# [WRITTEN TASK]
Select the lines that contain "scene" and copy each of them.

# [GIVEN INFORMATION]
+++

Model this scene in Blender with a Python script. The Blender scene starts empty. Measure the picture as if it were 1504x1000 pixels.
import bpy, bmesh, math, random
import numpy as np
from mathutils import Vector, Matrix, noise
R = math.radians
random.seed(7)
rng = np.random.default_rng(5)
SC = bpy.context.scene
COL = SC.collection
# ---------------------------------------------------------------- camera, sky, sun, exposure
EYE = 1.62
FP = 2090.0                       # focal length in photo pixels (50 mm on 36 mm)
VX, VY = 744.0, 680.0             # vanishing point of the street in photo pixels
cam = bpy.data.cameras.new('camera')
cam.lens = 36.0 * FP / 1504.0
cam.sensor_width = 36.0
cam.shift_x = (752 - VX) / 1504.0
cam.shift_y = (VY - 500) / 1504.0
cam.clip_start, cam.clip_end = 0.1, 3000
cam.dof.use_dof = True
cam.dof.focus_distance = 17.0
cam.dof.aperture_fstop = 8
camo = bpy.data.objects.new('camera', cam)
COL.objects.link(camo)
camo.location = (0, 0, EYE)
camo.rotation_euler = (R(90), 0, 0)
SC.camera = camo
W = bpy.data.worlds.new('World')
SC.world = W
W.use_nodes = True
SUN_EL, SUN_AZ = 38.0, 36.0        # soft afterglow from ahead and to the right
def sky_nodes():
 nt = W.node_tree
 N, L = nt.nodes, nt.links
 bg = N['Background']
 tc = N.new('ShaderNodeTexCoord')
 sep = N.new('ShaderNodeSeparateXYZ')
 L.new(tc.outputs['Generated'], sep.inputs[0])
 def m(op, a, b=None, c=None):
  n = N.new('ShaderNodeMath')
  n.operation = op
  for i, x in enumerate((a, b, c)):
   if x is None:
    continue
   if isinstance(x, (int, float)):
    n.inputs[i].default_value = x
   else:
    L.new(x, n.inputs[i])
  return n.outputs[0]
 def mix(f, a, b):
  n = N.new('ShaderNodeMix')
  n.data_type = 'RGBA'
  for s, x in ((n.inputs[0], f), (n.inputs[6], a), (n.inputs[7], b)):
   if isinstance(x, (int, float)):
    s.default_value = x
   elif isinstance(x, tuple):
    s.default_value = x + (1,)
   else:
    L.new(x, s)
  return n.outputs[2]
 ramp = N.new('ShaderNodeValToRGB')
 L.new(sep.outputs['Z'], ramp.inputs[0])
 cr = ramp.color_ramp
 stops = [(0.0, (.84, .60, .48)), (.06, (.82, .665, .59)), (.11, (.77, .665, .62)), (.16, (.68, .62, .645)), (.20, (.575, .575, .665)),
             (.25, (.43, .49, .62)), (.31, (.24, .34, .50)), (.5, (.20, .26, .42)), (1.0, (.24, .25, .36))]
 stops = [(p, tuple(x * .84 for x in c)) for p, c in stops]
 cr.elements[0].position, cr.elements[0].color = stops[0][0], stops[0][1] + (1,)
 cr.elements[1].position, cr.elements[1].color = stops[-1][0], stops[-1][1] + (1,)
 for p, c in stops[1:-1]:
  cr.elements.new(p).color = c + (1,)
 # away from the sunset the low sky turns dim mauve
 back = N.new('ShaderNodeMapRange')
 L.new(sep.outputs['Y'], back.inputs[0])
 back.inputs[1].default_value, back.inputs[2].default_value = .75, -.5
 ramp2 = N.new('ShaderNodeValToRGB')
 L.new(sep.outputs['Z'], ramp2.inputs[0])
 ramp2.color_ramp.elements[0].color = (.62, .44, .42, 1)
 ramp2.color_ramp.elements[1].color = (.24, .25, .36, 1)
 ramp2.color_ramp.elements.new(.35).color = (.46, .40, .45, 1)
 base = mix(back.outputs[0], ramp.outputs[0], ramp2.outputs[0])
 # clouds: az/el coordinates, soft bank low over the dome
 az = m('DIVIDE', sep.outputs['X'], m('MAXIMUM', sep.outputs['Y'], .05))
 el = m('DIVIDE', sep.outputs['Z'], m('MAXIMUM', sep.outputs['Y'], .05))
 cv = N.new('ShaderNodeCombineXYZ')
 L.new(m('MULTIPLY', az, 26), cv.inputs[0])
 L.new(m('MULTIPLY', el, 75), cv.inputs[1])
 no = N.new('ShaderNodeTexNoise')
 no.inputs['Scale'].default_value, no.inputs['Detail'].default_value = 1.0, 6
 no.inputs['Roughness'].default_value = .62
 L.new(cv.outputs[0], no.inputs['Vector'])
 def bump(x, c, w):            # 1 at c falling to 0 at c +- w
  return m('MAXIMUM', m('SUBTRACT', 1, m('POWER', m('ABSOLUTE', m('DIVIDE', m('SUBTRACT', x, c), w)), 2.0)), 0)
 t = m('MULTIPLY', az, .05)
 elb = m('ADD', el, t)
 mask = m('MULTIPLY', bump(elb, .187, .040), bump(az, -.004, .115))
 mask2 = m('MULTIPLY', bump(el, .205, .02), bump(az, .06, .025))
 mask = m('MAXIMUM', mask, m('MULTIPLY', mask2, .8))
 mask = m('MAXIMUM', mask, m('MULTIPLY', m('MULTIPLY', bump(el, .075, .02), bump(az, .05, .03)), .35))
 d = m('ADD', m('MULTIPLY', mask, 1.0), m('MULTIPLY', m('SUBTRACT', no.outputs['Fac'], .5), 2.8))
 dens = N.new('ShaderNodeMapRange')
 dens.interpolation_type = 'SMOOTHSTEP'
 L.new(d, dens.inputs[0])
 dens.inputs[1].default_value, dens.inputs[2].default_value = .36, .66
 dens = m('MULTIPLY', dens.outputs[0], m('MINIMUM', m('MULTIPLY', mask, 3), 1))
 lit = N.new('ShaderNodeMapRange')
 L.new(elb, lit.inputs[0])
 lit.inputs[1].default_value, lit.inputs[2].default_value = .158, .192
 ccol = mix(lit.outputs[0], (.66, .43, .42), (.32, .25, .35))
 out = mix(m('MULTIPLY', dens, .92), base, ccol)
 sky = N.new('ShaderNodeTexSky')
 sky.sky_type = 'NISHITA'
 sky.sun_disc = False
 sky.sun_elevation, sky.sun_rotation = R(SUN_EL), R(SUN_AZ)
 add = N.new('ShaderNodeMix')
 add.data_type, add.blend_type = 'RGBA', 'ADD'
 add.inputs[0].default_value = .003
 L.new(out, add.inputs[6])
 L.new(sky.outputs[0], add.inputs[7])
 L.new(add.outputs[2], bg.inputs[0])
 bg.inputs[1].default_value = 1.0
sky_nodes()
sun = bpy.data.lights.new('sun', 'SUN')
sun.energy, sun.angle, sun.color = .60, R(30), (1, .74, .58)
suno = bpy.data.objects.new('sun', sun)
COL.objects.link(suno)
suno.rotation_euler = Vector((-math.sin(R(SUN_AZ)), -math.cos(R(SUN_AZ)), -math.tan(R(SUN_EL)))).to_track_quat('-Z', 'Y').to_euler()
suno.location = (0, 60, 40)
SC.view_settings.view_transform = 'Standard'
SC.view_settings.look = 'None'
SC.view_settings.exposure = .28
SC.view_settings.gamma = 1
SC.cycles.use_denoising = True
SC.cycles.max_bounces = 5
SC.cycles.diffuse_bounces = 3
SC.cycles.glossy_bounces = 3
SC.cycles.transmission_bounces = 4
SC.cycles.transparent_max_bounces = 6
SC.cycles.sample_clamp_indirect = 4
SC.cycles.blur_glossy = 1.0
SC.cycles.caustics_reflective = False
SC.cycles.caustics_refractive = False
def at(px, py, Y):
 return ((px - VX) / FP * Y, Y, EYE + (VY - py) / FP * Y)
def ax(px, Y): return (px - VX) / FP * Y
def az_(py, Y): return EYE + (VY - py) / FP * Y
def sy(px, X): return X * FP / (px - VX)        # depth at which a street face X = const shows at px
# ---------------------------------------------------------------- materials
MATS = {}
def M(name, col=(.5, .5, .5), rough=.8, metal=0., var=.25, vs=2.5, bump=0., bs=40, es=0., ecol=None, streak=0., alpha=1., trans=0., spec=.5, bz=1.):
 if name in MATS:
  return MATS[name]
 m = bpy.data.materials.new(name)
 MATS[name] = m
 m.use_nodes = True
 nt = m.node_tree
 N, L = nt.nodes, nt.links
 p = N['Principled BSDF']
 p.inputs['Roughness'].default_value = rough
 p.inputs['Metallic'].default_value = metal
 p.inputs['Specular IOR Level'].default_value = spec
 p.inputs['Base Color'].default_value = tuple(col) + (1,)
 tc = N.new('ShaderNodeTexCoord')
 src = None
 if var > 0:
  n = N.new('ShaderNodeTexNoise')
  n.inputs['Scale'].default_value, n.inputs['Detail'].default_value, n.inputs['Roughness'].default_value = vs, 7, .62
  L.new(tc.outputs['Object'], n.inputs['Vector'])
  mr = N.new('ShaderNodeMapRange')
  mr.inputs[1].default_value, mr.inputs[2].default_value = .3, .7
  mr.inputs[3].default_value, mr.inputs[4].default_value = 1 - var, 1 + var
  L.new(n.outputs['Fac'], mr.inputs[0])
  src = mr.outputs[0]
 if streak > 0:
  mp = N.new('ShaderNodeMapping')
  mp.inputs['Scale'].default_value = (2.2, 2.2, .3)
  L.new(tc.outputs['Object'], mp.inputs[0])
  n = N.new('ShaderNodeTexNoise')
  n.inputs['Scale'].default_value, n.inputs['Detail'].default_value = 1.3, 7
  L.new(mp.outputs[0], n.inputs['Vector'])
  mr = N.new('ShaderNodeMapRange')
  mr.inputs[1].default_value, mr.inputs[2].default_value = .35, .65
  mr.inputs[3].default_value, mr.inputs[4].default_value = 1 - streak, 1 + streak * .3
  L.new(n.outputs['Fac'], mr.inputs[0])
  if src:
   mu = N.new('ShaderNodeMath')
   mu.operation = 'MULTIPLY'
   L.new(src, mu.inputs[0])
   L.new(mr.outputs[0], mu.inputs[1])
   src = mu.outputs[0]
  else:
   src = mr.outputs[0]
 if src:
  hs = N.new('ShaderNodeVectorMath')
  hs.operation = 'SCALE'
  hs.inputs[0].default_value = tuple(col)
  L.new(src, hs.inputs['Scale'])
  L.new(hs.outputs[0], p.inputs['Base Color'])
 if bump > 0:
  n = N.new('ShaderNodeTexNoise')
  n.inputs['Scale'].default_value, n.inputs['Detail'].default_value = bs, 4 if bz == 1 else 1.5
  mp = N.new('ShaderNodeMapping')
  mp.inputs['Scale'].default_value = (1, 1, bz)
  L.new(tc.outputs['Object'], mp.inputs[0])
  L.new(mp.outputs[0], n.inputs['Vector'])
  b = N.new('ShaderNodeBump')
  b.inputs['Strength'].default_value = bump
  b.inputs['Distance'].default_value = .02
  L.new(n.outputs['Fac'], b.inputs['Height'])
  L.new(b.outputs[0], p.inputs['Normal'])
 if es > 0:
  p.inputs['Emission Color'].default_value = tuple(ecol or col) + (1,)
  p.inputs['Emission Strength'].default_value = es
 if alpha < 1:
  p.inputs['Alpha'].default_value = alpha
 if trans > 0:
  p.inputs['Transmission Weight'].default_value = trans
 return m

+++

# [EXERCISE SOLUTION]
Model this scene in Blender with a Python script. The Blender scene starts empty. Measure the picture as if it were 1504x1000 pixels.
SC = bpy.context.scene